[Records for this exercise start]
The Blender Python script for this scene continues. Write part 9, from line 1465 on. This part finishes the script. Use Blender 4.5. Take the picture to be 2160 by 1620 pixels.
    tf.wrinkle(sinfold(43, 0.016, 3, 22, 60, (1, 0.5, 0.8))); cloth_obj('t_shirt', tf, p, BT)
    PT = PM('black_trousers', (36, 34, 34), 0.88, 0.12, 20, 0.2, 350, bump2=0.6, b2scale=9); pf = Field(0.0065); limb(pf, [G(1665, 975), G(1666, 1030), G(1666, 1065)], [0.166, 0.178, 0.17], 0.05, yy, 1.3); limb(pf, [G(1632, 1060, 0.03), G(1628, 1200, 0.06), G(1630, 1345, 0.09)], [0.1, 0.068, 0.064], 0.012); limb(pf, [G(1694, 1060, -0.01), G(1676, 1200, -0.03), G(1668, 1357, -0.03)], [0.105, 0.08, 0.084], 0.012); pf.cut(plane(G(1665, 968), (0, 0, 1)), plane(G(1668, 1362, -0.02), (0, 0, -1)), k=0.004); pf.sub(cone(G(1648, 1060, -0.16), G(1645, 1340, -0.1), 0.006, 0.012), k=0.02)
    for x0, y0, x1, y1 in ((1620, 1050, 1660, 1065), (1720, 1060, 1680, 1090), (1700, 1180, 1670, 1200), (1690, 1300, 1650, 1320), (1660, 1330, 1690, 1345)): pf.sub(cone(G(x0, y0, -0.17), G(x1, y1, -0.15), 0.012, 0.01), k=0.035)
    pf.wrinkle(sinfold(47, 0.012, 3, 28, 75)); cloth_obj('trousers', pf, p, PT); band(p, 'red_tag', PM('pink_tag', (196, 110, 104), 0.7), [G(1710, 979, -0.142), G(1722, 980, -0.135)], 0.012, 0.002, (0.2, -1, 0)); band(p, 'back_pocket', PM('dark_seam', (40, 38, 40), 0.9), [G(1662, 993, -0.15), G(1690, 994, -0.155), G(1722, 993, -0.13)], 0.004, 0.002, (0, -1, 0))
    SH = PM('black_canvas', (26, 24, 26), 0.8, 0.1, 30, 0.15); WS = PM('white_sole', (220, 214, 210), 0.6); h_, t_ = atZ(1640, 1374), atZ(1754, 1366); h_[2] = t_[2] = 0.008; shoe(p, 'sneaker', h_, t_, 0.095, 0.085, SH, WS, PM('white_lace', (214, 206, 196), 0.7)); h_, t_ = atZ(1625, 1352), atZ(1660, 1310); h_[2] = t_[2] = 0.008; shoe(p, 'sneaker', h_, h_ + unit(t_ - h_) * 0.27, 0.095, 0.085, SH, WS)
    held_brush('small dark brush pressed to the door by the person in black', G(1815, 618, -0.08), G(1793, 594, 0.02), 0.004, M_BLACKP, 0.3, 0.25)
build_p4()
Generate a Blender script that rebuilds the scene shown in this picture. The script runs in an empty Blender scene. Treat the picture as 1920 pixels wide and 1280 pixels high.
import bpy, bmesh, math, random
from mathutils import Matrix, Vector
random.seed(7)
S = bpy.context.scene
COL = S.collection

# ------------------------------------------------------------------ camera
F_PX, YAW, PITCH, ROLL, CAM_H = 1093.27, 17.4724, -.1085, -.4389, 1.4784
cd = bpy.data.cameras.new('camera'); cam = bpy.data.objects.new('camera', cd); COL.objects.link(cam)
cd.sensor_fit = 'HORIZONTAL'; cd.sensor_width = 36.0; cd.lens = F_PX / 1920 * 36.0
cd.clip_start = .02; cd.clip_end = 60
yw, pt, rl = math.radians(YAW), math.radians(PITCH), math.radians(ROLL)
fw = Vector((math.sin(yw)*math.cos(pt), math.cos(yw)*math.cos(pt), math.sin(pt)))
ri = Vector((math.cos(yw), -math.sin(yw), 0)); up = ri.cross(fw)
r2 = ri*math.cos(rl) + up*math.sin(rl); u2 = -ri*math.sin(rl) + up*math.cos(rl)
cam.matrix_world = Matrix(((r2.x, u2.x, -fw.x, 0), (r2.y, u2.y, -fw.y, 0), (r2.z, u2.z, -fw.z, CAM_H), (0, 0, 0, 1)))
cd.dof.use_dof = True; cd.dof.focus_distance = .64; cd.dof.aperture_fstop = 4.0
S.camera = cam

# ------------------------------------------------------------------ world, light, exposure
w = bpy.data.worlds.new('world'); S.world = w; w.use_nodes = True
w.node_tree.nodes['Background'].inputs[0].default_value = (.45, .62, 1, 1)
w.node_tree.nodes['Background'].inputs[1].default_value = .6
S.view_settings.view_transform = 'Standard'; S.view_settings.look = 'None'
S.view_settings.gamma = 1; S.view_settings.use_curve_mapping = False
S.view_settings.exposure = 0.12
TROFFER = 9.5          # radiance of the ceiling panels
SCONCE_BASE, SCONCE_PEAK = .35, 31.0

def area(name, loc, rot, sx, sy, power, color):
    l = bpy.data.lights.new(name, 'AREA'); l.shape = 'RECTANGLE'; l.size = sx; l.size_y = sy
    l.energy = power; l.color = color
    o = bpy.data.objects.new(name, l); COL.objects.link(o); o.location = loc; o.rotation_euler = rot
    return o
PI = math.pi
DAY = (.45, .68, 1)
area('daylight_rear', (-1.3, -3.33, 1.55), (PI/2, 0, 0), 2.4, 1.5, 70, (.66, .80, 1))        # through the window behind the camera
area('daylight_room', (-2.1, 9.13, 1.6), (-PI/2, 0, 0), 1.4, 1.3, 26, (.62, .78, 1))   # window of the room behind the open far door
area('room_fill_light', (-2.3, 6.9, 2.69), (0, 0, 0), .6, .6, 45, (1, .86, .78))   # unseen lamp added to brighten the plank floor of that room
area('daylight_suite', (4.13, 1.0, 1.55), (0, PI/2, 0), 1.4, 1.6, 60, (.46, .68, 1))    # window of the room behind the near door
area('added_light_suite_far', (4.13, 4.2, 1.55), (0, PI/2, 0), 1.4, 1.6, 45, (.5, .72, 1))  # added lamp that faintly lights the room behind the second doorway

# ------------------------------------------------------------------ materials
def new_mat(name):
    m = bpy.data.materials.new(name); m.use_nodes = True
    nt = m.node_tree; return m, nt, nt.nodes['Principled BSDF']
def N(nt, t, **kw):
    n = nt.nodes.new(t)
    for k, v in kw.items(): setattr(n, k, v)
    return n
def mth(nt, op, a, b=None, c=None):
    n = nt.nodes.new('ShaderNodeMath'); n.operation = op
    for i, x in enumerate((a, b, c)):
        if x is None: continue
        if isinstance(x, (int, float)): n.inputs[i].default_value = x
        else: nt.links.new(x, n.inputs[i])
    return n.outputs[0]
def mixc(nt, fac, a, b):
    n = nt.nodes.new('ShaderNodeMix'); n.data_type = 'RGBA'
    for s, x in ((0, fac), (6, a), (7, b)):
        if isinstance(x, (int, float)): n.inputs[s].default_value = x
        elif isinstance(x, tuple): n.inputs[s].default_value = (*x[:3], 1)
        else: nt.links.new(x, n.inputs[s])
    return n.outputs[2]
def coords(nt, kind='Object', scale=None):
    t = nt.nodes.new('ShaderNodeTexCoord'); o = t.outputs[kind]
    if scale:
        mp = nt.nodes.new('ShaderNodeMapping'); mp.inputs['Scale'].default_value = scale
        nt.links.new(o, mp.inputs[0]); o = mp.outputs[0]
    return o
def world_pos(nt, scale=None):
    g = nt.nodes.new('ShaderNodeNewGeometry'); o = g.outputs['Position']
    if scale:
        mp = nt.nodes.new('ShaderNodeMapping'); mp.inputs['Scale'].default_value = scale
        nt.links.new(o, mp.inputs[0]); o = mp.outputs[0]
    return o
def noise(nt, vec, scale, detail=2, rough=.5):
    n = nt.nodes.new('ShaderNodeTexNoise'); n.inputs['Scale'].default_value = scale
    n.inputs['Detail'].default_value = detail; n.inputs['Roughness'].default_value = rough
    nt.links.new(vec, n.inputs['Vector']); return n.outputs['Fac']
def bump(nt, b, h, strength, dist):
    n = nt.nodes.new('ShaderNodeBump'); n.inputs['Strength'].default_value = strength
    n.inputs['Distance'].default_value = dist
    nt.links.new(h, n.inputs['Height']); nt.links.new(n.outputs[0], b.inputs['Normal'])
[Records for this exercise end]
• Description of the task
Begin at the line that has "Generate a Blender" in the entries above; stop after the line that has "COL = S.collection". Transcribe exactly those lines and no others.

• The reply
Generate a Blender script that rebuilds the scene shown in this picture. The script runs in an empty Blender scene. Treat the picture as 1920 pixels wide and 1280 pixels high.
import bpy, bmesh, math, random
from mathutils import Matrix, Vector
random.seed(7)
S = bpy.context.scene
COL = S.collection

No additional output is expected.